L’information financière en crise
Il n’y a pas de vérité comptable. L’oubli de ce principe est la cause de la crise de confiance qui a ébranlé le capitalisme mondial ces dernières années, et dont les répliques se font encore sentir aujourd’hui (les interrogations sur les méthodes de comptabilisation des réserves de certaines grandes compagnies pétrolières en ont témoigné récemment).
Dans un livre riche, vivant et particulièrement pédagogique, Nicolas Véron, Matthieu Autret et Alfred Galichon mettent en lumière le rôle central que joue désormais l’information financière dans le capitalisme mondial. Forts de leur perspective extérieure par rapport à la “ science comptable ” (aucun des auteurs n’est expert-comptable), ils rappellent que la comptabilité est depuis ses origines une affaire de conventions entre ses utilisateurs. L’internationalisation des opérations des entreprises, le développement des flux de capitaux et l’innovation continue en matière d’instruments financiers rendent ce langage de plus en plus difficile à déchiffrer. En outre, la montée en puissance des investisseurs institutionnels parmi les utilisateurs des données comptables en transforme les objectifs et oblige ainsi à une remise en question en profondeur de principes comptables développés pour répondre à d’autres besoins (surveillance prudentielle ou fisc par exemple). À cet égard, la remise en perspective des enjeux du débat sur la “ juste valeur ” est salutaire.
En démontant avec clarté (et humour) quelques exemples de “ comptabilité créative ”, capables d’améliorer la performance affichée par l’entreprise bien plus rapidement qu’un reengineering complet des opérations, les auteurs font également toucher du doigt les tentations de manipulation auxquelles ont pu succomber certains dirigeants.

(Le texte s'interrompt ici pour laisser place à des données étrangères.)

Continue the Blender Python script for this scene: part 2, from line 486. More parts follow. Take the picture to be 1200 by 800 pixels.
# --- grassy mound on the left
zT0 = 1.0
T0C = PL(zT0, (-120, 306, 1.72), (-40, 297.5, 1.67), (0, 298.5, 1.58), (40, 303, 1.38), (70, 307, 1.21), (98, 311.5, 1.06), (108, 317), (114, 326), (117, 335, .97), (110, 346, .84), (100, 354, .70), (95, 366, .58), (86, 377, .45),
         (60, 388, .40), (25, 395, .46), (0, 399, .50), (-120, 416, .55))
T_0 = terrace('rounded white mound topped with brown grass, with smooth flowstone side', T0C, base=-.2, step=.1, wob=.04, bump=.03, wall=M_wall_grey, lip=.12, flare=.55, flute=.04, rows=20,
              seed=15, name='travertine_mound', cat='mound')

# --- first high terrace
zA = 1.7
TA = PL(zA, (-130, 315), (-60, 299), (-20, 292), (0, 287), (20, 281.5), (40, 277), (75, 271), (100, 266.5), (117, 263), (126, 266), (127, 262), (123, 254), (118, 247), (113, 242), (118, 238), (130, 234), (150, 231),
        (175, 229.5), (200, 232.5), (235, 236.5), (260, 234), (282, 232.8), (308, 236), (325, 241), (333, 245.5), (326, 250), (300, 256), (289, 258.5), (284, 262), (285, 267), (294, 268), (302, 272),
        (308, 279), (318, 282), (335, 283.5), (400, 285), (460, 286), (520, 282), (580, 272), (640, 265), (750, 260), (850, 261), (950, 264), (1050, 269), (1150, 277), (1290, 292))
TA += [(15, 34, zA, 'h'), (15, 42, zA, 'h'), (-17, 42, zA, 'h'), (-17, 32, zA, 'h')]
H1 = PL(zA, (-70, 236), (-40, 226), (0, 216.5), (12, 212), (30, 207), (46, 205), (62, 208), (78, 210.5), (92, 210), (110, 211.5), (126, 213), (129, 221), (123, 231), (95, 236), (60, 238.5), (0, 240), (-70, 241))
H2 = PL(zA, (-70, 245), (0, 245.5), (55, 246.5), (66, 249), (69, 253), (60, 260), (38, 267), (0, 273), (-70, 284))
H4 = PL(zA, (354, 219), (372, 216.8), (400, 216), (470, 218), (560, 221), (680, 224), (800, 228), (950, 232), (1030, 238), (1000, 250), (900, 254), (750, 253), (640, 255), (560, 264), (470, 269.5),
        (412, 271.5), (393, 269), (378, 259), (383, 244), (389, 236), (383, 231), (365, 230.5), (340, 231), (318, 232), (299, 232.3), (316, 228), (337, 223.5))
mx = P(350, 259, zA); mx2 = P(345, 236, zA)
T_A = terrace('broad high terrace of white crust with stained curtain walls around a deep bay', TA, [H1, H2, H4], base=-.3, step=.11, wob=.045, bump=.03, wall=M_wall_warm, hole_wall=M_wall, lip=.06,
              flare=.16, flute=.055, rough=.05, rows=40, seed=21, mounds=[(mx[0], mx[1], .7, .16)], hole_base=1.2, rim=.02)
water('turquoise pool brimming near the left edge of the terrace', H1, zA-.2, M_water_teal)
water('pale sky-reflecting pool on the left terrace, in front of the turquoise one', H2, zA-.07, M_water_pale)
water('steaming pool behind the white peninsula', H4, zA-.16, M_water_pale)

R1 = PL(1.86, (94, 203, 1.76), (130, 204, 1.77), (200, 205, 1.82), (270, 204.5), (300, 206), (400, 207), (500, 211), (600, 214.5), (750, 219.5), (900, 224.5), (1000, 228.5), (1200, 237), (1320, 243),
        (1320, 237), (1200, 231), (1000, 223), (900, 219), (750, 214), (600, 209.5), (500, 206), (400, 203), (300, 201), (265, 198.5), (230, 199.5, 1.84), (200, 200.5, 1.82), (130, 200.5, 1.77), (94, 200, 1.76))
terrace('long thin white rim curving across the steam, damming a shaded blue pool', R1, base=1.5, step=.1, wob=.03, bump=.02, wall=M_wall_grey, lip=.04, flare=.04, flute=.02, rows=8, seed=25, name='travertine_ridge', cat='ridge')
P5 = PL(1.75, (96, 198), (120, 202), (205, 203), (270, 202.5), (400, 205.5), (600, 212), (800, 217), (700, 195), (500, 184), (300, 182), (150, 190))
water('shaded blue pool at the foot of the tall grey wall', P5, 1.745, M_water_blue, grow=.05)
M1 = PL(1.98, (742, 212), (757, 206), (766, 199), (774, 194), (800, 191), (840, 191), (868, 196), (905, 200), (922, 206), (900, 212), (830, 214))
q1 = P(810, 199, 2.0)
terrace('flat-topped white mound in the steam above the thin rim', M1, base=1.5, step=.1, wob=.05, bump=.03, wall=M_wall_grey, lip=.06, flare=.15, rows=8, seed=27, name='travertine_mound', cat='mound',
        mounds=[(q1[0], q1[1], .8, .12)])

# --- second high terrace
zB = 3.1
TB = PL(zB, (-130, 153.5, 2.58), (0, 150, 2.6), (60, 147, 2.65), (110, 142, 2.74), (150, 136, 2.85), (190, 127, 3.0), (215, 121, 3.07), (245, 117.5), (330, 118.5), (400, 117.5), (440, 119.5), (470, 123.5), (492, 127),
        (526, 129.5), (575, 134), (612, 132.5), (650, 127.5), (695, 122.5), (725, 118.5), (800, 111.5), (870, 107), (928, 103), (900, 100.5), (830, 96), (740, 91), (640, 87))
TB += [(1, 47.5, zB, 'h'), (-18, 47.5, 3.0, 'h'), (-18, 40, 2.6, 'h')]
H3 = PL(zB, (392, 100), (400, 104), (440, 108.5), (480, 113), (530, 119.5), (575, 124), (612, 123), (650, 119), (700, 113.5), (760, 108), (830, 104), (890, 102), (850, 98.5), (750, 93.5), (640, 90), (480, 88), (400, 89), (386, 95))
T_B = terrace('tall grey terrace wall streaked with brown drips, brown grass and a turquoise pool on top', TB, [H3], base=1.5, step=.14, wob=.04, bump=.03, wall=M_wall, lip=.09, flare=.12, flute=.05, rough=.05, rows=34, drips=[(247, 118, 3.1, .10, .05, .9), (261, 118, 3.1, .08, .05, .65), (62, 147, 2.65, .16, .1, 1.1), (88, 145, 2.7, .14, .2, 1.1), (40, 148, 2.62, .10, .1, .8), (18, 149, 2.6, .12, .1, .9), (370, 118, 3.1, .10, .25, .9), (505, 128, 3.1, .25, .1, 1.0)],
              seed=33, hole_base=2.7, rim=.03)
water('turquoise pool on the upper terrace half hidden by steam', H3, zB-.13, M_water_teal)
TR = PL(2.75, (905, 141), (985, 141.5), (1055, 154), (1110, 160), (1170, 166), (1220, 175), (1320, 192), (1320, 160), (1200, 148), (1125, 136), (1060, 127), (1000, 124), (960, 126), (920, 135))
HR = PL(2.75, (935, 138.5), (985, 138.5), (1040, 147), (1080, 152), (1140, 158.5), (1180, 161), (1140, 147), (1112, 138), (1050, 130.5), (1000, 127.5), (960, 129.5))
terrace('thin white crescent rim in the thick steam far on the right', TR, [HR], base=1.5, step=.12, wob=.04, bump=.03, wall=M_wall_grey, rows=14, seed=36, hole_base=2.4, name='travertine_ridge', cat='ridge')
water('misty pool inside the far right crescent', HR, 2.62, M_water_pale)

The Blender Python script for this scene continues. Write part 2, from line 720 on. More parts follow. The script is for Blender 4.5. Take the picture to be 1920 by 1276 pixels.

Plus fondamentalement, les discussions fictives mises en scènes dans le livre entre le PDG d’une entreprise en difficulté et ses conseils en matière comptable mettent clairement en lumière la part de jugement inhérente à la production d’une donnée comptable et dont l’impact peut être massif sur le résultat (“ dans un bilan, il n’y a que la date qui n’implique pas un jugement ”).
Face à cet “ arbitraire ” irréductible, on comprend alors le rôle fondamental de “ check and balance ” joué par l’écosystème de l’information financière dans le capitalisme moderne : contrôle de la production comptable (auditeurs) et analyse de ses implications en matière de valorisation et de risque (banquier, analystes financiers, agence de notation). Aux États-Unis comme en Europe, les affaires Enron et Parmalat ont démontré la possibilité de défaillance de cette chaîne : c’est en ce sens qu’elles ont été un avertissement majeur pour l’ensemble des acteurs.
Puisqu’elle conditionne les équilibres entre entreprises, investisseurs et puissance publique, la question de l’information financière prend une dimension politique, malheureusement sous-estimée aujourd’hui. Les auteurs prédisent l’instabilité du mécanisme actuel retenu par la Commission européenne pour définir les normes IAS en raison de son manque de légitimité démocratique. Ils s’inquiètent également du déséquilibre transatlantique et appellent à une coopération européenne renforcée dans ce domaine, dont l’une des premières réalisations devrait être la création d’une autorité unique de régulation des marchés financiers.
La vigueur du capitalisme repose sur la confiance de ses acteurs en la solidité de la chaîne de l’information financière : après la décennie frénétique des banquiers d’affaires qui a clos le xxe siècle, le temps des comptables s’ouvre peut-être en ce moment sous nos yeux. Le livre de Nicolas Véron, Matthieu Autret et Alfred Galichon nous montre que cette nouvelle ère ne sera pas forcément austère.